Ahora bien, estas relaciones son conexiones entre elementos propios de cada objeto, es decir, entre los elementos singulares. De lo dicho se sigue que la noción leibniziana de expresión no sólo requiere la correspondencia entre los elementos singulares sino que además requiere de una correspondencia entre las relaciones que estos elementos singulares mantienen entre sí. En otras palabras, la expresión de un ente en otro supone una correspondencia estructural entre los mismos. El objeto expresado consta de una estructura conformada por sus elementos singulares y las relaciones (respectos) que se establecen entre ellos. Para que un objeto exprese otro, el objeto expresante debe entonces conservar algunas de las relaciones inherentes al objeto expresado entre sus propios elementos, los cuales, a su vez, se corresponden con los elementos del objeto expresado.

De lo dicho se infiere que la concepción leibniziana de la expresión distingue dos clases de relaciones, a saber: las relaciones que se establecen entre los elementos singulares de los objetos expresados y entre los elementos de los objetos expresantes por un lado, y las relaciones que se establecen entre estos objetos, por el otro. Las primeras configuran la estructura de los objetos; esta estructura será conectada por la segunda clase de relación, la cual constituye la relación de expresión propiamente dicha. Un objeto expresará otro cuando pueda establecerse una función, orden o correspondencia (es decir, una relación) entre las relaciones de lo expresado y las respectivas relaciones en el objeto expresante.
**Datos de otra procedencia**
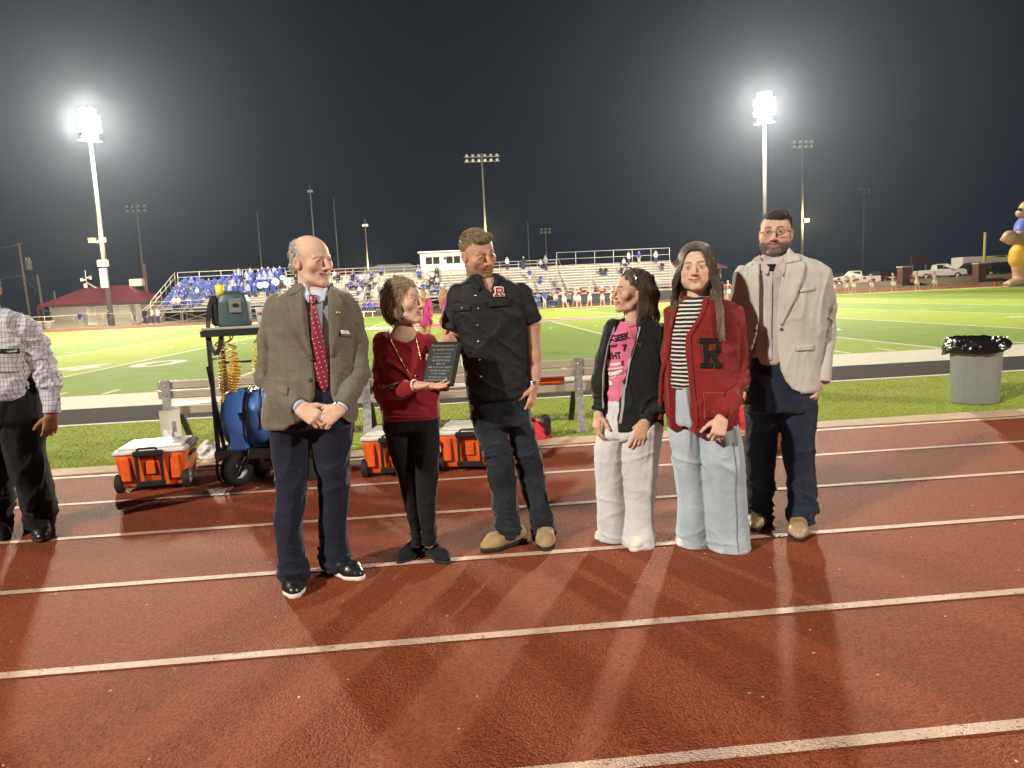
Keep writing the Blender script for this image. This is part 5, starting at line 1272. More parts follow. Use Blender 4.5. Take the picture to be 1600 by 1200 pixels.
def make_cooler():
    r = empty('rolling_cooler', (0, 0, 0)); W, D, H = .58, .50, .33
    m = MB(); a = [(-W/2+.035, -D/2+.03, .03), (W/2-.035, -D/2+.03, .03), (W/2-.035, D/2-.03, .03), (-W/2+.035, D/2-.03, .03)]; b = [(-W/2, -D/2, H), (W/2, -D/2, H), (W/2, D/2, H), (-W/2, D/2, H)]
    bm = bmesh.new(); vs = [bm.verts.new(v) for v in a+b]
    for f in ((3, 2, 1, 0), (4, 5, 6, 7), (0, 1, 5, 4), (1, 2, 6, 5), (2, 3, 7, 6), (3, 0, 4, 7)): bm.faces.new([vs[i] for i in f])
    bmesh.ops.bevel(bm, geom=bm.edges[:], offset=.022, segments=3, affect='EDGES', profile=.6); me = bpy.data.meshes.new('tub'); bm.to_mesh(me); bm.free(); link_mesh('tub', me, r, M_ORANGE)
    m = MB()
    for x in (-.205, .205): m.box((x, -D/2+.006, .205), (.085, .03, .22), bev=.012)
    m.build('front_rib', M_ORANGE, r)
    m = MB(); m.box((0, 0, H+.022), (W+.02, D+.02, .044), bev=.014); m.box((0, 0, H+.052), (W-.05, D-.05, .02), bev=.009); m.build('lid', M_LID, r)
    for x in (-.14, .14):
        m = MB()
        for k in range(2): m.lathe([(.0001, .004), (.043, .004), (.046, 0)], (x, -.10+.2*k, H+.062), 16)
        m.build('cup_holder', M_LID, r)
    h = MB(); h.bar((-.10, -D/2-.022, .045), (-.10, -D/2-.030, .335), .022, .03); h.bar((.10, -D/2-.022, .045), (.10, -D/2-.030, .335), .022, .03)
    h.box((0, -D/2-.034, .345), (.25, .045, .05), bev=.012); h.box((0, -D/2-.03, .075), (.24, .03, .05), bev=.008); hd_ = h.build('pull_handle', M_BLK, r)
    MB().tube([(-.085, -D/2-.05, .38), (-.06, -D/2-.055, .395), (.06, -D/2-.055, .395), (.085, -D/2-.05, .38)], .011, 8).build('grip', M_BLK, hd_)
    MB().box((0, -D/2+.004, .21), (.085, .02, .12), bev=.01).build('logo_plate', M_ORANGE, r)
    for s_ in (-1, 1):
        Rw = Matrix.Rotation(R(90), 3, 'Y'); w_ = MB().lathe([(.030, -.030), (.070, -.030), (.078, -.022), (.080, 0), (.078, .022), (.070, .030), (.030, .030)], (s_*(W/2-.012), -D/2+.055, .080), 22, M=Rw).build('wheel', M_RUBBER, r)
        MB().lathe([(.0001, s_*.022), (.034, s_*.028), (.040, s_*.033), (.040, -s_*.02)], (s_*(W/2-.012), -D/2+.055, .080), 16, M=Rw).build('hub', M_GALV, w_)
        t = MB()
        for k in range(22):
            an = 2*math.pi*k/22; t.box((s_*(W/2-.012), -D/2+.055+.080*math.cos(an), .080+.080*math.sin(an)), (.05, .010, .006), M=Matrix.Rotation(an+math.pi/2, 3, 'X'))
        t.build('tread', M_RUBBER, w_)
    m = MB(); m.box((W/2-.004, .04, .27), (.03, .2, .03), bev=.01); m.box((-W/2+.004, .04, .27), (.03, .2, .03), bev=.01); m.build('side_grip', M_BLK, r)
    return r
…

Cabe concluir entonces que la expresión es una relación que se establece entre el objeto expresante y el objeto expresado fundada en una correspondencia estructural entre ambos.

A partir de lo expuesto es posible apreciar que la expresión no exige una semejanza sensible entre lo expresado y lo expresante. Tal como afirma Leibniz en el escrito de 1678, «no es necesario que aquello que expresa sea igual a la cosa expresada siempre que se conserve alguna analogía para los respectos». La concepción leibniziana de la expresión es más amplia que la concepción basada en la semejanza sensible; para que un objeto exprese otro el único requisito es que exista una «analogía para los respectos». Esto no significa, sin embargo, que la expresión exija un isomorfismo radical entre lo expresado y lo expresante: para que un objeto exprese otro basta con que una parte de la estructura de lo expresado encuentre su homólogo en la estructura del expresante”.